Ball Aerospace instruments enable early observations from NASA's restored Hubble Space Telescope
The Hubble Space Telescope’s newest instruments built by Ball Aerospace & Technologies Corp. are demonstrating early promise for spectacular long-term results. NASA has released early observations from Hubble following installation of the Wide Field Camera 3 (WFC3) and Cosmic Origins Spectrograph (COS), revealing new details about a variety of objects including interacting galaxies, globular clusters, and giant clouds of gas between distant galaxies.
“Ball Aerospace and Hubble have traveled three billion miles together since the launch in 1990 to provide NASA with astronomical discoveries that have proven pivotal to our understanding of the universe,” said David L. Taylor, President and CEO of Ball Aerospace. “We’re very proud to be a part of such an historic and successful NASA mission.”
Hubble’s new super powers are due to state-of-the-art instruments installed by astronauts during Servicing Mission 4 in May 2009. Astronauts also repaired two instruments previously built by Ball: the Space Telescope Imaging Spectrograph and the Advanced Camera for Surveys.
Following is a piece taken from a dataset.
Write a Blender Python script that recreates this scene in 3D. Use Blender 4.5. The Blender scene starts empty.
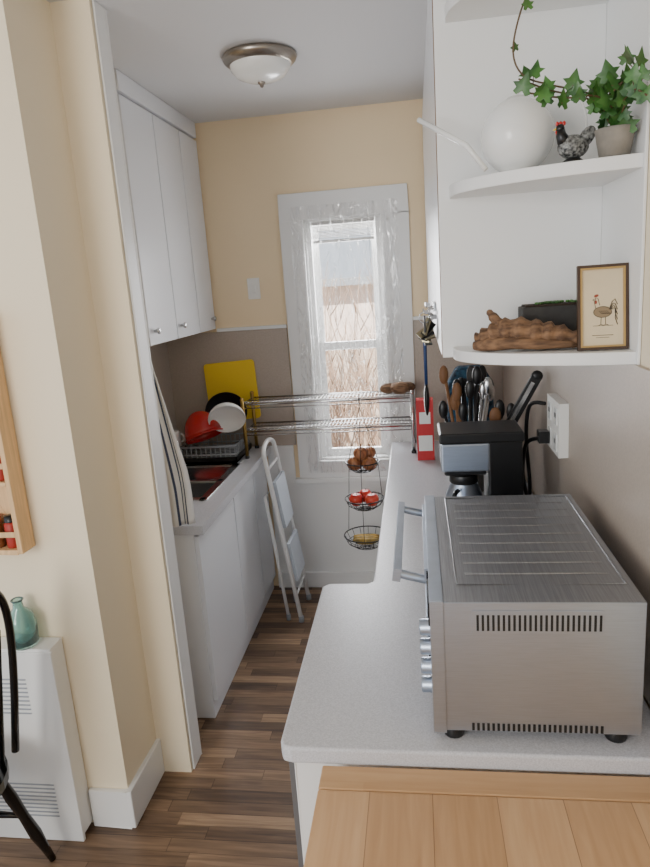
import bpy, bmesh, math, random
from mathutils import Vector, Matrix, Euler
random.seed(7)

# ---------------------------------------------------------------- helpers
def lin(c):
    return tuple(((v/255)/12.92 if v/255 <= .04045 else ((v/255+.055)/1.055)**2.4) for v in c)
def setin(n, k, v):
    if k in n.inputs: n.inputs[k].default_value = v
def mat(name, rgb, rough=.5, metal=0., noise=0., nscale=30., bump=0., bscale=60., stretch=(1,1,1),
        trans=0., rgb2=None, coat=0., emit=0., alpha=1., spec=None):
    m = bpy.data.materials.new(name); m.use_nodes = True
    nt = m.node_tree; b = nt.nodes['Principled BSDF']
    c = lin(rgb)+(1,)
    setin(b,'Base Color',c); setin(b,'Roughness',rough); setin(b,'Metallic',metal)
    if trans: setin(b,'Transmission Weight',trans)
    if coat: setin(b,'Coat Weight',coat)
    if alpha<1: setin(b,'Alpha',alpha)
    if spec is not None: setin(b,'Specular IOR Level',spec)
    if emit: setin(b,'Emission Color',c); setin(b,'Emission Strength',emit)
    if noise or bump or rgb2:
        tc = nt.nodes.new('ShaderNodeTexCoord'); mp = nt.nodes.new('ShaderNodeMapping')
        mp.inputs['Scale'].default_value = stretch
        nt.links.new(tc.outputs['Object'], mp.inputs['Vector'])
    if noise or rgb2:
        n = nt.nodes.new('ShaderNodeTexNoise'); n.inputs['Scale'].default_value = nscale; n.inputs['Detail'].default_value = 5
        nt.links.new(mp.outputs[0], n.inputs['Vector'])
        r = nt.nodes.new('ShaderNodeValToRGB')
        r.color_ramp.elements[0].position = .35; r.color_ramp.elements[1].position = .65
        if rgb2:
            r.color_ramp.elements[0].color = c; r.color_ramp.elements[1].color = lin(rgb2)+(1,)
        else:
            r.color_ramp.elements[0].color = tuple(x*(1-noise) for x in c[:3])+(1,)
            r.color_ramp.elements[1].color = tuple(min(1,x*(1+noise)) for x in c[:3])+(1,)
        nt.links.new(n.outputs['Fac'], r.inputs['Fac']); nt.links.new(r.outputs['Color'], b.inputs['Base Color'])
    if bump:
        n2 = nt.nodes.new('ShaderNodeTexNoise'); n2.inputs['Scale'].default_value = bscale; n2.inputs['Detail'].default_value = 4
        nt.links.new(mp.outputs[0], n2.inputs['Vector'])
        bp = nt.nodes.new('ShaderNodeBump'); bp.inputs['Strength'].default_value = bump; bp.inputs['Distance'].default_value = .003
        nt.links.new(n2.outputs['Fac'], bp.inputs['Height']); nt.links.new(bp.outputs[0], b.inputs['Normal'])
    return m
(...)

COS and the latest Wide Field Camera are equipped with the most advanced detector capabilities ever flown in space.
Ball Aerospace has been a key player on the Hubble program since our engineers designed and built the Corrective Optics Space Telescope Axial Replacement instrument that compensated for the original primary mirror. Ball has built seven instruments for Hubble including all four of the working science instruments currently onboard.
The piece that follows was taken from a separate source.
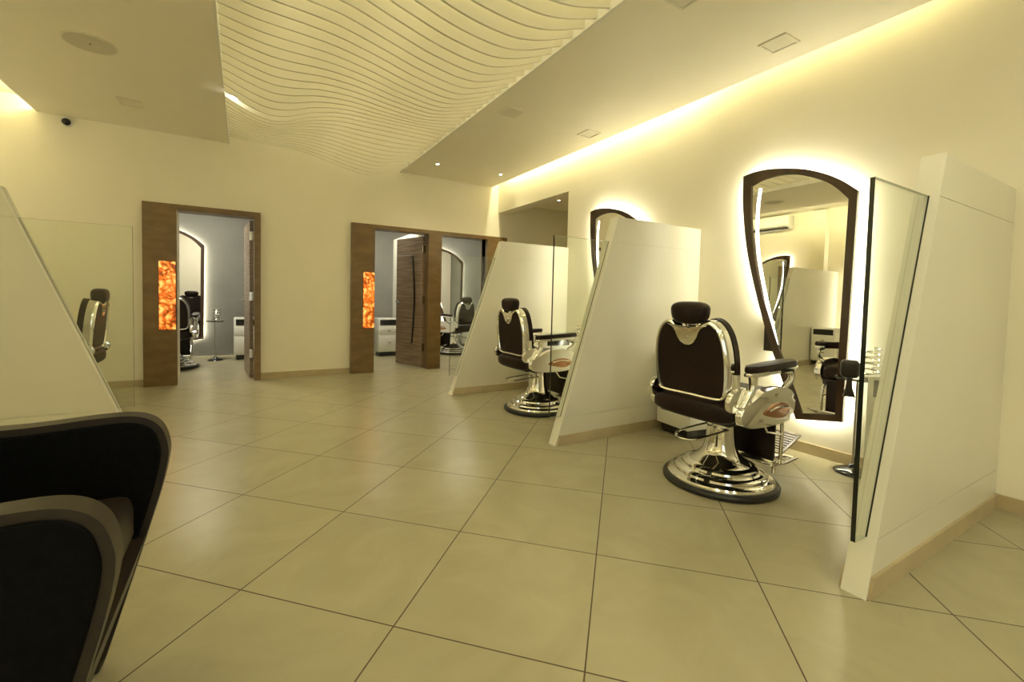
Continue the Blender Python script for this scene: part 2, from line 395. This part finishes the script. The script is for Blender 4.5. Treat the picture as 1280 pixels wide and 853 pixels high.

NASA anticipates that Hubble will continue to provide new and unprecedented data until its successor, the James Webb Space Telescope, is launched in 2014. Ball Aerospace is the principal subcontractor for the Webb’s advanced optical technology and lightweight mirror system. The Webb’s primary mirror is more than twice the diameter of Hubble's and is designed to look still deeper into space to see the earliest stars and galaxies.